*WHAT THE TASK ASKS*.
From the entries below, print exactly the span beginning with the line holding "Recreate this scene" and ending with the line holding "RC = np.array(Matrix.Rotation(PHI, 3, 'Y'))", endpoints included, and skip any pictures.

*DATASET EXCERPTS*.
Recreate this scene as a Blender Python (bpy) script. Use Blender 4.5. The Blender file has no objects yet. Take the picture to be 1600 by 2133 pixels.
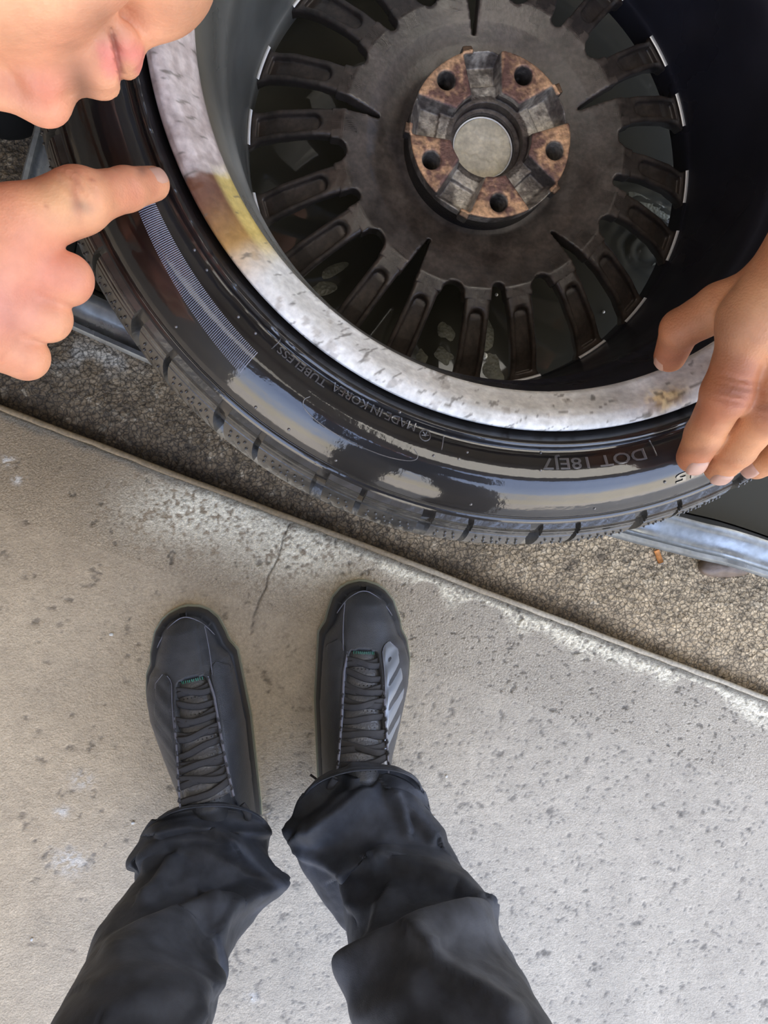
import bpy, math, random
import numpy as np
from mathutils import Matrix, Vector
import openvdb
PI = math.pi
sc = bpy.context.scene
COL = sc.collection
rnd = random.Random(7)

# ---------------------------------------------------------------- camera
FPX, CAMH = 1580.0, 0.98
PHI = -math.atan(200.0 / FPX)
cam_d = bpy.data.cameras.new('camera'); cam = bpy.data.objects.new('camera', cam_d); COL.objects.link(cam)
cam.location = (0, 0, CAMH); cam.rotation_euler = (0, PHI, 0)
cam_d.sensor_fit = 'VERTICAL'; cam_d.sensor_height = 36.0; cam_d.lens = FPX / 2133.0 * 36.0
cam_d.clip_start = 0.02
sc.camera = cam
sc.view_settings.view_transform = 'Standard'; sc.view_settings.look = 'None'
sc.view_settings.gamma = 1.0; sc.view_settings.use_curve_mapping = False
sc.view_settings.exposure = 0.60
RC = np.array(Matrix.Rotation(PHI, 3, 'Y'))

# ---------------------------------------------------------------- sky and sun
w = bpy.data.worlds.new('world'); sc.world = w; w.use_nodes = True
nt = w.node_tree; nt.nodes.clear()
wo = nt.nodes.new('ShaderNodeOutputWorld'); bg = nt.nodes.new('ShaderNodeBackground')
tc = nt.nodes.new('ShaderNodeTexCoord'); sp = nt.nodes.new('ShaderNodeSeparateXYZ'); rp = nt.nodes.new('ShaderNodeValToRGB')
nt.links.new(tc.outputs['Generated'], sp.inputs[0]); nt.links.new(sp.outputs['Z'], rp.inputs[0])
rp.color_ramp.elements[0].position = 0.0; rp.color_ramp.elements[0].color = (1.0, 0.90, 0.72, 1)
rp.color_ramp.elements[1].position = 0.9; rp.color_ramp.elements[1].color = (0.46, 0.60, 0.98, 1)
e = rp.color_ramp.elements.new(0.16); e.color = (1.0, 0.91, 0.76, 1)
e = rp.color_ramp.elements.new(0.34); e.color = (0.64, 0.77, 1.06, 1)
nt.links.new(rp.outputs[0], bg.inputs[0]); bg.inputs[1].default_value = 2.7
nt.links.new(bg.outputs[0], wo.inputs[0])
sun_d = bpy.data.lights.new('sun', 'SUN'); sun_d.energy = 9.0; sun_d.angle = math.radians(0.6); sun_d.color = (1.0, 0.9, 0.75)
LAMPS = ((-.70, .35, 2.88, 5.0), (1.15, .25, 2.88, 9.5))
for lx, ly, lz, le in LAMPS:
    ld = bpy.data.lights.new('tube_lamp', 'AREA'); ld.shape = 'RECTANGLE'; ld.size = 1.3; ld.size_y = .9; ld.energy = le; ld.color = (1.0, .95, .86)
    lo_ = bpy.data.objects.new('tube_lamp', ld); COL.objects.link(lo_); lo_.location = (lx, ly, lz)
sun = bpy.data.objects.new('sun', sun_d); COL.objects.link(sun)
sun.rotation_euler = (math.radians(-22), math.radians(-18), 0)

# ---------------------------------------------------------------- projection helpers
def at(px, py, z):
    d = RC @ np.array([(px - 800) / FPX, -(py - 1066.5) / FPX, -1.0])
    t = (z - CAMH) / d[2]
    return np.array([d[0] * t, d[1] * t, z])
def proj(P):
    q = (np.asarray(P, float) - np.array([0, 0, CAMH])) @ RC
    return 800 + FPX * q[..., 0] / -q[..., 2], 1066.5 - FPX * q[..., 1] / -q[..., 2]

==

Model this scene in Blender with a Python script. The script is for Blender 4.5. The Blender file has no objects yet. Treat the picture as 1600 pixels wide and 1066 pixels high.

==

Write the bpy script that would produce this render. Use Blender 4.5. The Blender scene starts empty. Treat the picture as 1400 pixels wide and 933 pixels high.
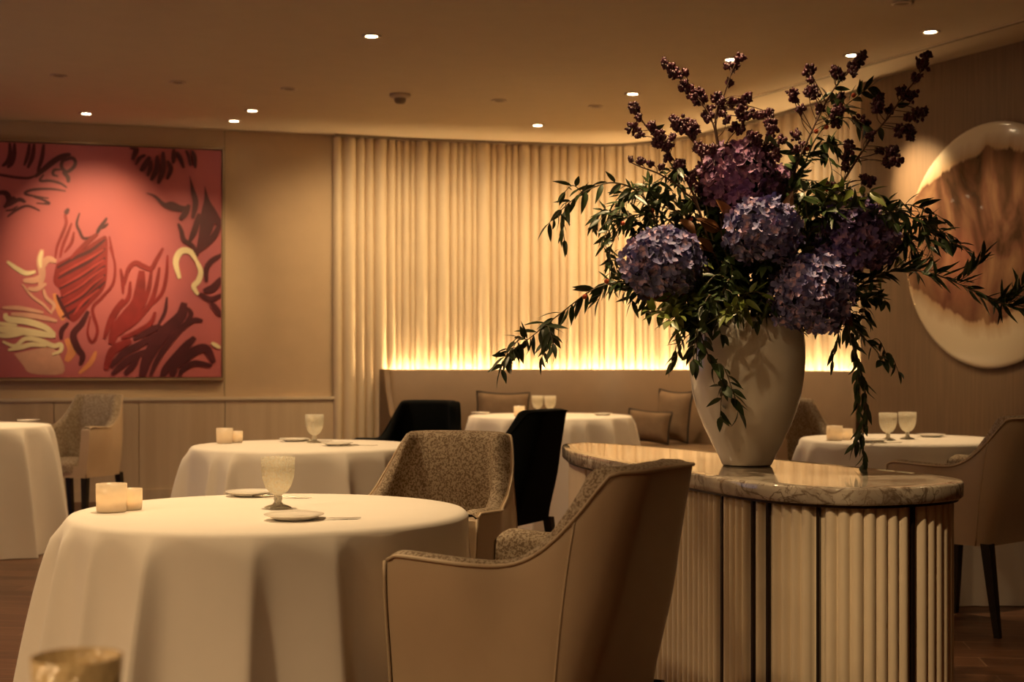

*WRITTEN SOLUTION*.
Recreate this scene as a Blender Python (bpy) script. Use Blender 4.5. The Blender file has no objects yet. Take the picture to be 1600 by 2133 pixels.
import bpy, math, random
import numpy as np
from mathutils import Matrix, Vector
import openvdb
PI = math.pi
sc = bpy.context.scene
COL = sc.collection
rnd = random.Random(7)

# ---------------------------------------------------------------- camera
FPX, CAMH = 1580.0, 0.98
PHI = -math.atan(200.0 / FPX)
cam_d = bpy.data.cameras.new('camera'); cam = bpy.data.objects.new('camera', cam_d); COL.objects.link(cam)
cam.location = (0, 0, CAMH); cam.rotation_euler = (0, PHI, 0)
cam_d.sensor_fit = 'VERTICAL'; cam_d.sensor_height = 36.0; cam_d.lens = FPX / 2133.0 * 36.0
cam_d.clip_start = 0.02
sc.camera = cam
sc.view_settings.view_transform = 'Standard'; sc.view_settings.look = 'None'
sc.view_settings.gamma = 1.0; sc.view_settings.use_curve_mapping = False
sc.view_settings.exposure = 0.60
RC = np.array(Matrix.Rotation(PHI, 3, 'Y'))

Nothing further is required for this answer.